__Instruction__.
Up to and including the line containing "R = math.radians", please reproduce the lines of the listing below, starting from the top.

__Stored dataset items__.
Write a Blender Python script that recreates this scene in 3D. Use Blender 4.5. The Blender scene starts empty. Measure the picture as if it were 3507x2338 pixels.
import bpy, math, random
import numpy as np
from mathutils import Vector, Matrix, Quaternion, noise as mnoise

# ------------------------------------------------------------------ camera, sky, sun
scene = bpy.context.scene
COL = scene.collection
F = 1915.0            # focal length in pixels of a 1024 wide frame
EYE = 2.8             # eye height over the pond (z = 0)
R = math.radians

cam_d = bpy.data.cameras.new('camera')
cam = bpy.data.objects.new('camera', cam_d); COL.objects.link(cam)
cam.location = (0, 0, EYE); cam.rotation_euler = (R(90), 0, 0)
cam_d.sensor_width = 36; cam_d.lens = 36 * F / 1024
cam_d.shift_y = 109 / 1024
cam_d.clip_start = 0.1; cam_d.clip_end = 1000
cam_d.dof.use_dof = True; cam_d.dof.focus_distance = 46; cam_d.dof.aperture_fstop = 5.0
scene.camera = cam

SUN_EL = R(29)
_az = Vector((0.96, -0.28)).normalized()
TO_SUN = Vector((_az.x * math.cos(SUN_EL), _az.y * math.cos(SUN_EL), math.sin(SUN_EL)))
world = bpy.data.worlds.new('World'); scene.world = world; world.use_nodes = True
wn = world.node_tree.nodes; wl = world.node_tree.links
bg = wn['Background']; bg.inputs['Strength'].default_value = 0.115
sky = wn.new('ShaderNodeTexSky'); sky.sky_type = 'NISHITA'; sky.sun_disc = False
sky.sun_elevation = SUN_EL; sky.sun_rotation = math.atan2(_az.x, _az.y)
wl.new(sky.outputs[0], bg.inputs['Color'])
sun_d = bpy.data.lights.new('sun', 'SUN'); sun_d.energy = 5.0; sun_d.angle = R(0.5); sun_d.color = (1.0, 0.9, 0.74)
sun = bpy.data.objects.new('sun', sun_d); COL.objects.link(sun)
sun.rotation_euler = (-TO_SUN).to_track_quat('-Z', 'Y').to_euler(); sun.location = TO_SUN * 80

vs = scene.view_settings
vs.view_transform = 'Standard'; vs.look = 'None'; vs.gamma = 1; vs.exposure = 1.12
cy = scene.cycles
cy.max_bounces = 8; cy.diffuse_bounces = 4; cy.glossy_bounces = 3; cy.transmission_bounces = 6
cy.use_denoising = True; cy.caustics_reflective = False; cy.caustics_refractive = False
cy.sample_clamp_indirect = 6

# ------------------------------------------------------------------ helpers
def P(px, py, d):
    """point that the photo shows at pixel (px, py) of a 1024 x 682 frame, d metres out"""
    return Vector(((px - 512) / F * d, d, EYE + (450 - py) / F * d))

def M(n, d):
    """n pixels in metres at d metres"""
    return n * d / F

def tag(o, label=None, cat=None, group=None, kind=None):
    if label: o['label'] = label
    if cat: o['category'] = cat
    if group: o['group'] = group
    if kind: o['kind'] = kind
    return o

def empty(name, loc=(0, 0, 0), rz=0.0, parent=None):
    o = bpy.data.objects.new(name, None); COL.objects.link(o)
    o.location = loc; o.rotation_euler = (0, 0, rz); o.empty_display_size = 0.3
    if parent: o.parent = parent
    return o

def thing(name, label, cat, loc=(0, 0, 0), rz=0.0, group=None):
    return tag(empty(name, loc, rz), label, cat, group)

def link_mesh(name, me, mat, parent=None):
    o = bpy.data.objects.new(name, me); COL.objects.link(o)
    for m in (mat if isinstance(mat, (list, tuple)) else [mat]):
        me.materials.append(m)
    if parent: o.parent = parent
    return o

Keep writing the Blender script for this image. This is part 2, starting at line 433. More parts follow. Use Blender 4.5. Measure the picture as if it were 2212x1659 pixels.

__Problem solution__.
Write a Blender Python script that recreates this scene in 3D. Use Blender 4.5. The Blender scene starts empty. Measure the picture as if it were 3507x2338 pixels.
import bpy, math, random
import numpy as np
from mathutils import Vector, Matrix, Quaternion, noise as mnoise

# ------------------------------------------------------------------ camera, sky, sun
scene = bpy.context.scene
COL = scene.collection
F = 1915.0            # focal length in pixels of a 1024 wide frame
EYE = 2.8             # eye height over the pond (z = 0)
R = math.radians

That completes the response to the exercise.